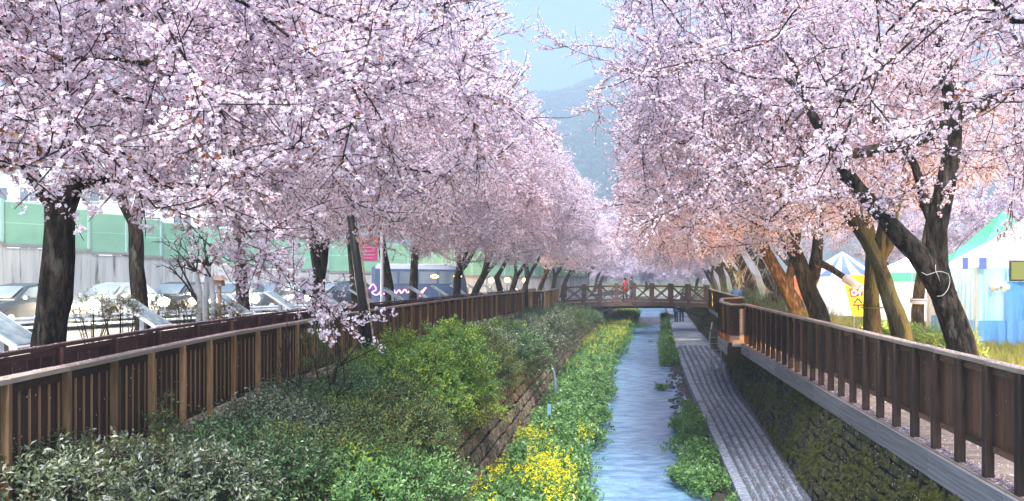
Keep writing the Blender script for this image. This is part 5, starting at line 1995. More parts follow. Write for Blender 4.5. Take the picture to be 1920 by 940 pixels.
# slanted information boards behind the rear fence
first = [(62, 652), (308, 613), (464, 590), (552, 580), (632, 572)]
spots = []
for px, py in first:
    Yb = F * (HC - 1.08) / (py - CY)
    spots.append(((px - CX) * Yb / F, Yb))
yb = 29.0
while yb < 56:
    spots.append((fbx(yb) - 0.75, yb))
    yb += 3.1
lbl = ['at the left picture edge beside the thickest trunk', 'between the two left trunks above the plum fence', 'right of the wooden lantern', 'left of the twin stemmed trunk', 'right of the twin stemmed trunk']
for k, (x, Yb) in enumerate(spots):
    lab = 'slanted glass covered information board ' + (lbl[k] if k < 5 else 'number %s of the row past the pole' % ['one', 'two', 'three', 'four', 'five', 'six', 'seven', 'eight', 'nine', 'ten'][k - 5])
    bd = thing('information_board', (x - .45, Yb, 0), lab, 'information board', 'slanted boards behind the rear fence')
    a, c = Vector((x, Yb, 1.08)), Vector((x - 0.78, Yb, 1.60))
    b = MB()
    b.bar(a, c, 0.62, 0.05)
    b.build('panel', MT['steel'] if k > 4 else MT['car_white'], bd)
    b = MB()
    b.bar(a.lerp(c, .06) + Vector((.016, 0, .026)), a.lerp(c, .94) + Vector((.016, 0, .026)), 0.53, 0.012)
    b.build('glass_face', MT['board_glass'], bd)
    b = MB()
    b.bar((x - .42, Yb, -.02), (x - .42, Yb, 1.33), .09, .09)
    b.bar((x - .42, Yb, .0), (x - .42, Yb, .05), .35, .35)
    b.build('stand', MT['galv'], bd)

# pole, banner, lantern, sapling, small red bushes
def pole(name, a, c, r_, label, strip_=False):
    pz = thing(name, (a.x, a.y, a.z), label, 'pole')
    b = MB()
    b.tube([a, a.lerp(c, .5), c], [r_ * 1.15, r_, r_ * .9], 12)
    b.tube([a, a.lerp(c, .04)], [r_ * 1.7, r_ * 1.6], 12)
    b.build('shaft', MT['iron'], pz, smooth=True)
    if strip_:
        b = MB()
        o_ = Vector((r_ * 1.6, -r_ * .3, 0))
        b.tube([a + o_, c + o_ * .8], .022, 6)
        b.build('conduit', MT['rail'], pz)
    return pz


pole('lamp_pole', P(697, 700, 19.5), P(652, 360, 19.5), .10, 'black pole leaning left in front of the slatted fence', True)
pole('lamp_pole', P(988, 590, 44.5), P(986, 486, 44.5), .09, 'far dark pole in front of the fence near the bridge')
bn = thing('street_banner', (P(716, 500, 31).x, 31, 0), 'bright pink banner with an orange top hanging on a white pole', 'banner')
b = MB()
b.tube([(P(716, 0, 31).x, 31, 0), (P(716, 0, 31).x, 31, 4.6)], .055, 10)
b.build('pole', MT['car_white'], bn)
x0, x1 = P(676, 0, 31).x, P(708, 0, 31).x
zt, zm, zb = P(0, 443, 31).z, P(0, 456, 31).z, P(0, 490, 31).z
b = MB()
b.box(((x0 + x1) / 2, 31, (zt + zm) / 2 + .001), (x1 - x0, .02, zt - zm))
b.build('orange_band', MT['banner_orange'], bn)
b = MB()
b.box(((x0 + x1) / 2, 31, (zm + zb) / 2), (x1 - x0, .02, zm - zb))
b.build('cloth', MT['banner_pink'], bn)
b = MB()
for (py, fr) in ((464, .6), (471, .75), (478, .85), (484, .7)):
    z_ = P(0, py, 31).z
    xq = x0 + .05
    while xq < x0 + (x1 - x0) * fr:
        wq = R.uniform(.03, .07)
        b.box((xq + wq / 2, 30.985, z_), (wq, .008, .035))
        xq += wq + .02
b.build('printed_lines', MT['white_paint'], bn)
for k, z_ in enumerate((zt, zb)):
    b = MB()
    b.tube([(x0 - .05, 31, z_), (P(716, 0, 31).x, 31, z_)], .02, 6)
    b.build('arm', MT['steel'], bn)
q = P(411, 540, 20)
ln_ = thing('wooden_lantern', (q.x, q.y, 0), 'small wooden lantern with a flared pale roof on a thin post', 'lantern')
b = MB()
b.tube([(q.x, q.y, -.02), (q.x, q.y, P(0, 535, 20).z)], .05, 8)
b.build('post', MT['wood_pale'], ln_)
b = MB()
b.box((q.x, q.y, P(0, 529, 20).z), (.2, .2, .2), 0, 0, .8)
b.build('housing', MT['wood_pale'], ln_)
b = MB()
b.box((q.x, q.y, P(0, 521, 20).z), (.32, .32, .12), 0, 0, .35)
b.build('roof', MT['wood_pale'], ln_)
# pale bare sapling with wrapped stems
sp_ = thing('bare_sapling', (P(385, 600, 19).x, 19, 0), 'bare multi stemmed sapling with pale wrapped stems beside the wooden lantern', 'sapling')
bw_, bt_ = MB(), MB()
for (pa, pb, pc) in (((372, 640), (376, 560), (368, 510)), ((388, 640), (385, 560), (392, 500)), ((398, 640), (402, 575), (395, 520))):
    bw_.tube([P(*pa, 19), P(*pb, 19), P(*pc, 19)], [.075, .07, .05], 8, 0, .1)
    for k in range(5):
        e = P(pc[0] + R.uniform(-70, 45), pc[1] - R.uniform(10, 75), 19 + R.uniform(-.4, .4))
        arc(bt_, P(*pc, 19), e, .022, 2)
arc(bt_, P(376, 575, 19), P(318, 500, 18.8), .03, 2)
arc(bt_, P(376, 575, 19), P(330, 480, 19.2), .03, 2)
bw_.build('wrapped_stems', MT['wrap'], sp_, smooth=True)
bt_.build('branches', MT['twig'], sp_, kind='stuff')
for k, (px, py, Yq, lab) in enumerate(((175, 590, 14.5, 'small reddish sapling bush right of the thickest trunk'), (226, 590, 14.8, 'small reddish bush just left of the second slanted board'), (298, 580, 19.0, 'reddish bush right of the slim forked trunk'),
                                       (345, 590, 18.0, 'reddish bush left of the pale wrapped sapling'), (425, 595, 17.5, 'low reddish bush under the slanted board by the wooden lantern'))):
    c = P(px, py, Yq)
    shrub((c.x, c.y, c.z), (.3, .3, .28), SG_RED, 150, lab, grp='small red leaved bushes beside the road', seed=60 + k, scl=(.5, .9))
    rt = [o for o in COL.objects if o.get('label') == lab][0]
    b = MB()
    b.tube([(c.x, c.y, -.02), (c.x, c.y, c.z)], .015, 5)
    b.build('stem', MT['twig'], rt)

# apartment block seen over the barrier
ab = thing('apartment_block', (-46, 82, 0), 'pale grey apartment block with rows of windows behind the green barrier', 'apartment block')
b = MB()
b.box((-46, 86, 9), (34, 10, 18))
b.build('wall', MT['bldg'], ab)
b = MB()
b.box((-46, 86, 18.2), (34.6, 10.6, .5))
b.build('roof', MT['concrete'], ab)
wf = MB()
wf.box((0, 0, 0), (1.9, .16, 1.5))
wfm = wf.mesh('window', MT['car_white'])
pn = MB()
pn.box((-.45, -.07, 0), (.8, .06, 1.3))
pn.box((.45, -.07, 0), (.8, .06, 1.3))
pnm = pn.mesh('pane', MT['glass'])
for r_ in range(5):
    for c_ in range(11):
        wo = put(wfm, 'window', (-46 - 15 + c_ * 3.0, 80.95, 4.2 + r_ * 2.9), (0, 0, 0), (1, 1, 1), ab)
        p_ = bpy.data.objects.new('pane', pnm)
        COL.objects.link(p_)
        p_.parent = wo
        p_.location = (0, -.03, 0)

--

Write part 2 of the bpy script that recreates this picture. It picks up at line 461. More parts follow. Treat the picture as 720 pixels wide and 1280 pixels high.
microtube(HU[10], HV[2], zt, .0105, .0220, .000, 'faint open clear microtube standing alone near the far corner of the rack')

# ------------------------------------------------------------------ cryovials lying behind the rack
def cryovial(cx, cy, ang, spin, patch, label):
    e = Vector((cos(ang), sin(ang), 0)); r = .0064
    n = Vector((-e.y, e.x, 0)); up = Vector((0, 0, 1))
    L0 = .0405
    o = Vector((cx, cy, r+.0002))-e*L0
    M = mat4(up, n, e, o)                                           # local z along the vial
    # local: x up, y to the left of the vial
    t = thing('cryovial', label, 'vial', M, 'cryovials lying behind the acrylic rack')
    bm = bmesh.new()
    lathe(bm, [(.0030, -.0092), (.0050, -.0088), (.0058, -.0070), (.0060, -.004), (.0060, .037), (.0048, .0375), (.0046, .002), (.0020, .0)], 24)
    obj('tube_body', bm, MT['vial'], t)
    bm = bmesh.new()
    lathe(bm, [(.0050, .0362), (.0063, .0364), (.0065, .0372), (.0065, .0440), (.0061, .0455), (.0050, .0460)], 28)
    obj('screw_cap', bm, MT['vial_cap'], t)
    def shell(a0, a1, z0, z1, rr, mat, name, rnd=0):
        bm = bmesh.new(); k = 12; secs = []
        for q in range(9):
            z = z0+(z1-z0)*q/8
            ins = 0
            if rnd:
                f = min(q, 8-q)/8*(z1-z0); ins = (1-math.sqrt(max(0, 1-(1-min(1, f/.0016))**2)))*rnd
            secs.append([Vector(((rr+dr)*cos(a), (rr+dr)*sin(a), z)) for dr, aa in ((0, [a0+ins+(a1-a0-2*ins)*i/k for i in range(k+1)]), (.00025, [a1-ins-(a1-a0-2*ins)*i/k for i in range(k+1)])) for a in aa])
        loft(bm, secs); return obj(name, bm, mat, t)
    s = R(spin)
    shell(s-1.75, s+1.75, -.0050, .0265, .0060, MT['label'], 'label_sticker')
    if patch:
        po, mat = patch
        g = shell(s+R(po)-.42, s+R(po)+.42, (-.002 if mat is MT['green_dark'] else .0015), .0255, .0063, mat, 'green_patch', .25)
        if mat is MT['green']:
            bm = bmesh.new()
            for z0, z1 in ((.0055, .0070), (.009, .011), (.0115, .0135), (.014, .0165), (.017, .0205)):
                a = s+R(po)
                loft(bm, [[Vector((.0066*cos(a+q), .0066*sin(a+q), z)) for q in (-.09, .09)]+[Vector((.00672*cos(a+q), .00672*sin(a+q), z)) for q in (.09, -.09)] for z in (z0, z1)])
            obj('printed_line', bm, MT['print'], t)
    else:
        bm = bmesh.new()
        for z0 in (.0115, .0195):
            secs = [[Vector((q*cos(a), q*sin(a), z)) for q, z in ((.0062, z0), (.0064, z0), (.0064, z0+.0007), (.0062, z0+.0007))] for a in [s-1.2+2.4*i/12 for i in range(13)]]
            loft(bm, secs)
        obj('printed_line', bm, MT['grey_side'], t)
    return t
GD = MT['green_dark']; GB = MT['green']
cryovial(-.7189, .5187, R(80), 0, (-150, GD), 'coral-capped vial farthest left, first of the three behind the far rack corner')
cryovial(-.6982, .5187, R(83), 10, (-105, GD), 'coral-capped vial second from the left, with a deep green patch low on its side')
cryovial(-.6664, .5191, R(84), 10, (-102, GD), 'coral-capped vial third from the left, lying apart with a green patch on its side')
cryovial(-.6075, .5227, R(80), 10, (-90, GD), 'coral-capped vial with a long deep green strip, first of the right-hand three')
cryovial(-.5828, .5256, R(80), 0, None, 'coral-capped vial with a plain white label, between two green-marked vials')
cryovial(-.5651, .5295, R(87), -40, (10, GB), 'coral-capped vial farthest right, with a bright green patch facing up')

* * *

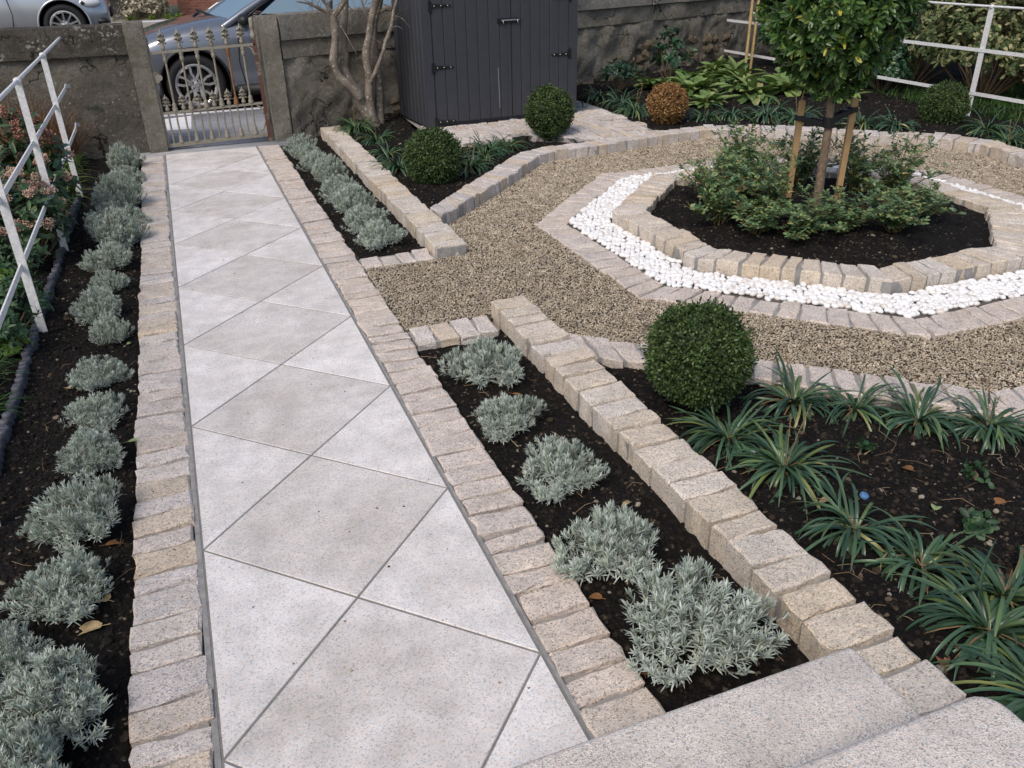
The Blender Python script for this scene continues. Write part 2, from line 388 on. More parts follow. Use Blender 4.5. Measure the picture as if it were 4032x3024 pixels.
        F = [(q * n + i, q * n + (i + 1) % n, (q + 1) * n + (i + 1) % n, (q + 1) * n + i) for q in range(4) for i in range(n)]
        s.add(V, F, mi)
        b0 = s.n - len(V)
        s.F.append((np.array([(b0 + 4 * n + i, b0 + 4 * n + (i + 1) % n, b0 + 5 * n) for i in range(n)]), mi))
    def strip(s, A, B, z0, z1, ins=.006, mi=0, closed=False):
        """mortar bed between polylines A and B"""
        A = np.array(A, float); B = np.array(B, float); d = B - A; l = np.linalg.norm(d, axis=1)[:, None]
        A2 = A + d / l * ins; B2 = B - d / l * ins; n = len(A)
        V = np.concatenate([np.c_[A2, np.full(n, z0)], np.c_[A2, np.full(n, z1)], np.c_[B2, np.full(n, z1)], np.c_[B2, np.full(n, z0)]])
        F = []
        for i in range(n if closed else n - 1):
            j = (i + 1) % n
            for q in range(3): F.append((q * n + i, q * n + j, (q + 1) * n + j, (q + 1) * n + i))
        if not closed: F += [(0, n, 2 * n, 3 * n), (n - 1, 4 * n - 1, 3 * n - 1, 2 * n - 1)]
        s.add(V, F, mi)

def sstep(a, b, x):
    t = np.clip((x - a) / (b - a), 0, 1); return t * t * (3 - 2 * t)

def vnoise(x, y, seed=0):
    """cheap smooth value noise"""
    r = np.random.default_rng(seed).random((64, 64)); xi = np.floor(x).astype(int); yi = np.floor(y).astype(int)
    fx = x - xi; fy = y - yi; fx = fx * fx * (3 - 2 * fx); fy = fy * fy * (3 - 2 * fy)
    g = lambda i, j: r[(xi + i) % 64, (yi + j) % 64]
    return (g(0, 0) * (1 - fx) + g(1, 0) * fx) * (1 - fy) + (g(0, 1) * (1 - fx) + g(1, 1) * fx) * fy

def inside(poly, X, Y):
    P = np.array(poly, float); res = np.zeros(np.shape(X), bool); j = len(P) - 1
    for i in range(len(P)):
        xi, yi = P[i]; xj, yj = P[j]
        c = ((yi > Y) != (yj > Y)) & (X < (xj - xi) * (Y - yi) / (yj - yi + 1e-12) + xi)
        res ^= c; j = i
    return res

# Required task
From the records above, print exactly the lines that run from the line with "The Blender Python" to the line with "return (g(0, 0)", inclusive.

# The answer
The Blender Python script for this scene continues. Write part 2, from line 388 on. More parts follow. Use Blender 4.5. Measure the picture as if it were 4032x3024 pixels.
        F = [(q * n + i, q * n + (i + 1) % n, (q + 1) * n + (i + 1) % n, (q + 1) * n + i) for q in range(4) for i in range(n)]
        s.add(V, F, mi)
        b0 = s.n - len(V)
        s.F.append((np.array([(b0 + 4 * n + i, b0 + 4 * n + (i + 1) % n, b0 + 5 * n) for i in range(n)]), mi))
    def strip(s, A, B, z0, z1, ins=.006, mi=0, closed=False):
        """mortar bed between polylines A and B"""
        A = np.array(A, float); B = np.array(B, float); d = B - A; l = np.linalg.norm(d, axis=1)[:, None]
        A2 = A + d / l * ins; B2 = B - d / l * ins; n = len(A)
        V = np.concatenate([np.c_[A2, np.full(n, z0)], np.c_[A2, np.full(n, z1)], np.c_[B2, np.full(n, z1)], np.c_[B2, np.full(n, z0)]])
        F = []
        for i in range(n if closed else n - 1):
            j = (i + 1) % n
            for q in range(3): F.append((q * n + i, q * n + j, (q + 1) * n + j, (q + 1) * n + i))
        if not closed: F += [(0, n, 2 * n, 3 * n), (n - 1, 4 * n - 1, 3 * n - 1, 2 * n - 1)]
        s.add(V, F, mi)

def sstep(a, b, x):
    t = np.clip((x - a) / (b - a), 0, 1); return t * t * (3 - 2 * t)

def vnoise(x, y, seed=0):
    """cheap smooth value noise"""
    r = np.random.default_rng(seed).random((64, 64)); xi = np.floor(x).astype(int); yi = np.floor(y).astype(int)
    fx = x - xi; fy = y - yi; fx = fx * fx * (3 - 2 * fx); fy = fy * fy * (3 - 2 * fy)
    g = lambda i, j: r[(xi + i) % 64, (yi + j) % 64]
    return (g(0, 0) * (1 - fx) + g(1, 0) * fx) * (1 - fy) + (g(0, 1) * (1 - fx) + g(1, 1) * fx) * fy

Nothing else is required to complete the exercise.